Apart from using both cores, does anybody know how protected objects
function on multi-cores? Especially:

1. Whether protected object's functions are indeed executed concurrently
when come from the tasks running on different cores?

2. What are the times required to take/release the protected object's spin
lock compared to ones on single core?

3. Can a task switch cores? If yes, what is the overhead of switching?

--
Regards,
Dmitry A. Kazakov
http://www.dmitry-kazakov.de
From: Jeffrey R. Carter on
jpluto wrote:
>
> Has someone experience with Ada tasking (especially GNAT) on multi-core
> systems?
>
> Show programs with several working tasks a performance boost on
> dual-core or quad-core cpus?

This has been discussed more than once. A search at groups.google.com
should find those for you.

GNAT certainly distributes tasks across multiple cores.

--
Jeff Carter
"If you think you got a nasty taunting this time,
you ain't heard nothing yet!"
Monty Python and the Holy Grail
23
From: tmoran on
> 1. Whether protected object's functions are indeed executed concurrently
> when come from the tasks running on different cores?

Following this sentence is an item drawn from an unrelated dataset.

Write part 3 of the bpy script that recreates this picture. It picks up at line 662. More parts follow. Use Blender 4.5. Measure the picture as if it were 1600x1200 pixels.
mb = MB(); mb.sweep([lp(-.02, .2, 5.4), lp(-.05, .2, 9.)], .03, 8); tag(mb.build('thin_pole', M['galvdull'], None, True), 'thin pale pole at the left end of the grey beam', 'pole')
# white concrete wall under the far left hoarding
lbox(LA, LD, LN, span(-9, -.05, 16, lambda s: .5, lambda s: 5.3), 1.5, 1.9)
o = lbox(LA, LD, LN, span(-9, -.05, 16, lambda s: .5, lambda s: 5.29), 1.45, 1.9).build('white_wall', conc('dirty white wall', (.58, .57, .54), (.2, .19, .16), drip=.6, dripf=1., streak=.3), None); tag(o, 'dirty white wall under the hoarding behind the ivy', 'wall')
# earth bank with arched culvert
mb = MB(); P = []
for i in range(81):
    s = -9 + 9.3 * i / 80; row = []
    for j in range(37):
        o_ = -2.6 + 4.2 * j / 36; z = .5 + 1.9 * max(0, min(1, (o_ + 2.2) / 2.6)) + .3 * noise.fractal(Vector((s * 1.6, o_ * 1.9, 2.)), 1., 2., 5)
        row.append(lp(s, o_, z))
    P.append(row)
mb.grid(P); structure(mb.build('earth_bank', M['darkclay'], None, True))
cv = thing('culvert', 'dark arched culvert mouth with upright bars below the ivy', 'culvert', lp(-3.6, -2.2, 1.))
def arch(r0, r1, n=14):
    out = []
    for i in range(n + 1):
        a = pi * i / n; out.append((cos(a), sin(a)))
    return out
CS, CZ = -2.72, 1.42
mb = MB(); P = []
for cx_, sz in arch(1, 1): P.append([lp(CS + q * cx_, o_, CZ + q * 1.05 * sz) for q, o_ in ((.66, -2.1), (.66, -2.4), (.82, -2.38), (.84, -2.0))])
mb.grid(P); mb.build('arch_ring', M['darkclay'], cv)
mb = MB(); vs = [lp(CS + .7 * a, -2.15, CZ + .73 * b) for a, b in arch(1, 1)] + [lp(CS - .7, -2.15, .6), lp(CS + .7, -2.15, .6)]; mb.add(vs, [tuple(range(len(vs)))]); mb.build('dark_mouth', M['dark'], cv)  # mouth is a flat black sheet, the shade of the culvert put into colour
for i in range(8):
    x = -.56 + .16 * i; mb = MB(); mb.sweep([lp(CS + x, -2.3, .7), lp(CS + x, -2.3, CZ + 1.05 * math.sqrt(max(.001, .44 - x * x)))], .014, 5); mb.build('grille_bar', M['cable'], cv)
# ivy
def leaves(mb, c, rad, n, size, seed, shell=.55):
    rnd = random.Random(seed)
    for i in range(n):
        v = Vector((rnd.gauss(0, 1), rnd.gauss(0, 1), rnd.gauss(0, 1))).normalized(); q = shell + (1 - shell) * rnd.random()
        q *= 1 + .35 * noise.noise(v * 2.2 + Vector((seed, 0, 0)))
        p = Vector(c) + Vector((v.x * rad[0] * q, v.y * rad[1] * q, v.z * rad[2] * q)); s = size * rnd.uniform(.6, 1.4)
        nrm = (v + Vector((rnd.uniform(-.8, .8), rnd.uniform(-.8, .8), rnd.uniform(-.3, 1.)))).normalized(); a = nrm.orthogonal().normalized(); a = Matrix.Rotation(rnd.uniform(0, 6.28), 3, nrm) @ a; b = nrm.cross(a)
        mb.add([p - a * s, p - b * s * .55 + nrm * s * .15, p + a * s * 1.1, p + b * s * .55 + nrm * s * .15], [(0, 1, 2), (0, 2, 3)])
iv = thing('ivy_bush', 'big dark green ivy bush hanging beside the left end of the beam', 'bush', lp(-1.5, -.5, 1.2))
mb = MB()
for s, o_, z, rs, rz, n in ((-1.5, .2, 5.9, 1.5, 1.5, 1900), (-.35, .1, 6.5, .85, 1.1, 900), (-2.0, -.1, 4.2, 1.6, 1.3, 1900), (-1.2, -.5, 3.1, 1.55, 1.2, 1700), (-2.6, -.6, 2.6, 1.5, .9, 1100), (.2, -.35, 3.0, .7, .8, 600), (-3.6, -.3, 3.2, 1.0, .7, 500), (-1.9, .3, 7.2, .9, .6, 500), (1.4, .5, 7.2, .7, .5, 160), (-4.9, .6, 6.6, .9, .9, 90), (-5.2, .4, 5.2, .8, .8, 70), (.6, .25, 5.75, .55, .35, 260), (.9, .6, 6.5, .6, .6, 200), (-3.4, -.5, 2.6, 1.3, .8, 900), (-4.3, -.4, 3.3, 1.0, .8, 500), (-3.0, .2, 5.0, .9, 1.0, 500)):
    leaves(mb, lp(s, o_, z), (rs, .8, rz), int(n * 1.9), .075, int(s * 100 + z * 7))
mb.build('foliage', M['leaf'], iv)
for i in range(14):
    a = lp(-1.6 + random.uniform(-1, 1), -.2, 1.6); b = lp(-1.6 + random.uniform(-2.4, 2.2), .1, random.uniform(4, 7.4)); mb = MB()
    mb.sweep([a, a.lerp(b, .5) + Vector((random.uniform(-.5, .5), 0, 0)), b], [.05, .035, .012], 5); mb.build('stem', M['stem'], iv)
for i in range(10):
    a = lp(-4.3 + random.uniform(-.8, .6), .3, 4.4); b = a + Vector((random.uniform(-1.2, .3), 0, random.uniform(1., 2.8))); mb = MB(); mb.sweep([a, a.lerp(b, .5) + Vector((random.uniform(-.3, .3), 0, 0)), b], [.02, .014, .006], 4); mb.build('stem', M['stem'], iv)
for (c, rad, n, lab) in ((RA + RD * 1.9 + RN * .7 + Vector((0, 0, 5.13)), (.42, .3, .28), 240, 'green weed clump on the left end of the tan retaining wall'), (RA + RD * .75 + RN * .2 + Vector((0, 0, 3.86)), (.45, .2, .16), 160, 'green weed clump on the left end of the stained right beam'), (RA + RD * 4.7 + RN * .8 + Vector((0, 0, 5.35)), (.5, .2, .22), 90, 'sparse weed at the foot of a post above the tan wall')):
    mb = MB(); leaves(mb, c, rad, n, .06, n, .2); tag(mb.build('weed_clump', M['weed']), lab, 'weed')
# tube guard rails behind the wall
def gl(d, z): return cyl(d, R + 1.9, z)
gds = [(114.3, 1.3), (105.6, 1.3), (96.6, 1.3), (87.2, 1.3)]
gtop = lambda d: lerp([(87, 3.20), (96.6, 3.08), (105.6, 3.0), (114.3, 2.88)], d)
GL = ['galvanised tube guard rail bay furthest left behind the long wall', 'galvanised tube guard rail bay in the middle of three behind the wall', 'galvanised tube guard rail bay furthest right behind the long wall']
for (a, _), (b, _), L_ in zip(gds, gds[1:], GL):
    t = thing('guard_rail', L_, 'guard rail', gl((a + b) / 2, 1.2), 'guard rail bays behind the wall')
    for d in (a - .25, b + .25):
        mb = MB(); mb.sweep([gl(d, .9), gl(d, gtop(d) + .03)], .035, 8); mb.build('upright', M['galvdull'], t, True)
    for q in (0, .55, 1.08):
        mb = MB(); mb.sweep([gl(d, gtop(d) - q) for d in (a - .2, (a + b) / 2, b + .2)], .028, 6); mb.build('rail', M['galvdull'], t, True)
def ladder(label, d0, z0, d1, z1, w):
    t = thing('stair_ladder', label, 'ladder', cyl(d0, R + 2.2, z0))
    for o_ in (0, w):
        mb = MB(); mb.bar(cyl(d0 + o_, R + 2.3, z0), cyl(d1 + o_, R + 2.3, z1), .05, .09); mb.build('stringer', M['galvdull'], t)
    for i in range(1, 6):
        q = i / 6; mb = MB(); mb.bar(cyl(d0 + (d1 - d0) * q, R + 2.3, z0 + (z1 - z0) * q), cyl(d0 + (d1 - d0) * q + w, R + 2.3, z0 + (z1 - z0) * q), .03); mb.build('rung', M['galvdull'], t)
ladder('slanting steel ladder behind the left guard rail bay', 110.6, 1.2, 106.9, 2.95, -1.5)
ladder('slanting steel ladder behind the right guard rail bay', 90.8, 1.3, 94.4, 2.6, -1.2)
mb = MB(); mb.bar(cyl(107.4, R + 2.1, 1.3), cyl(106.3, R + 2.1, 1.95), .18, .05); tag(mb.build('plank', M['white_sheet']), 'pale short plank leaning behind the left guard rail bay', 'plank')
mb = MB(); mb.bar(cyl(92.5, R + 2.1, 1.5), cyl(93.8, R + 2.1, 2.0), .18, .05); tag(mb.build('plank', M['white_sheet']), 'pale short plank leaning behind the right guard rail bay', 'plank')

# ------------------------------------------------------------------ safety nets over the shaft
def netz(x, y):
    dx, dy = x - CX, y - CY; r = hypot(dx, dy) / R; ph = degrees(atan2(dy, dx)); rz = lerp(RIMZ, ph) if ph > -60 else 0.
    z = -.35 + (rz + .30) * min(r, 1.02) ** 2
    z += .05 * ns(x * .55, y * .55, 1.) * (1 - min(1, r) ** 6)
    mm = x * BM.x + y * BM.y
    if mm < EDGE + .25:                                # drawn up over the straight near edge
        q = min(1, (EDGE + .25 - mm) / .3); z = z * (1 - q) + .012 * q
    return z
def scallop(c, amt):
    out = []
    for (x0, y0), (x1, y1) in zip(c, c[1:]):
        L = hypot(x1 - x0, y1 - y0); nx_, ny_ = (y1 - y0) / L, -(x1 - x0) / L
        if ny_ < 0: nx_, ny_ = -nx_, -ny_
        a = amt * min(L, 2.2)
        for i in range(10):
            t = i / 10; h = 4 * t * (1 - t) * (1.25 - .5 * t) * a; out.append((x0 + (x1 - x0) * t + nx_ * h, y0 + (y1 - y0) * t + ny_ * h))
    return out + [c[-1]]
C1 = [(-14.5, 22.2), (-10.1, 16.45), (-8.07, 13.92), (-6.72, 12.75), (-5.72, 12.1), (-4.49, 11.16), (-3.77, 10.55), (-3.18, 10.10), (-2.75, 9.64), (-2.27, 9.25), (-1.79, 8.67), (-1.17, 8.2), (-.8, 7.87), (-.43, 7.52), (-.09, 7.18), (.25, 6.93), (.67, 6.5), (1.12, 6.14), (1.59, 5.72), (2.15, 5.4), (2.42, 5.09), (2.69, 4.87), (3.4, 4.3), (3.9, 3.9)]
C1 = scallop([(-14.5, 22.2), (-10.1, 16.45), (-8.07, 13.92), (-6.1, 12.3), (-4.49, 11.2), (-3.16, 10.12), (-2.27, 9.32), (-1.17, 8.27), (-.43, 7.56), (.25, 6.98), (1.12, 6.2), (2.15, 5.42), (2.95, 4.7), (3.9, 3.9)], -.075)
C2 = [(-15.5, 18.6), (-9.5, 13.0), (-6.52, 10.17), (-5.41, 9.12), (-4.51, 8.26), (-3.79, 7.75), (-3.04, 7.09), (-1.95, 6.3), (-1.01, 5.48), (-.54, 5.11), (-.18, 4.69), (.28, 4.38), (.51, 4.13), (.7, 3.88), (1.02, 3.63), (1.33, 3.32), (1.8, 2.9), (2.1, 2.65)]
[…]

A quick test with a single protected object containing a single,
long-duration, function appears to have just one call of the function
active at a time, even if the function is called from two different tasks.

global_flag : integer := 0;

protected body pt is
function f(id : integer) return natural is
change_count : natural := 0;
begin
global_flag := id;
for i in 1 .. 10_000_000 loop
if global_flag /= id then
change_count := change_count;
global_flag := id;
end if;
end loop;
return change_count;
end f;
end pt;

One task calls pt.f(id=>1) and the other calls pt.f(id=>2). They both get
a result of zero back from their function call. This was with Gnat 3.15p
Windows 2000 on a dual core Pentium. If I change it from a single
protected object to two instances of a protected type, then the function
calls are overlapped and return non-zero results.

> 3. Can a task switch cores? If yes, what is the overhead of switching?
By "switch cores" do you mean that the particular hardware stack
pointers swap which stack they are pointing to? I think this is an OS
question and, for Windows, I don't know how one asks "which core am
I currently running on" - or indeed if that questions makes any sense.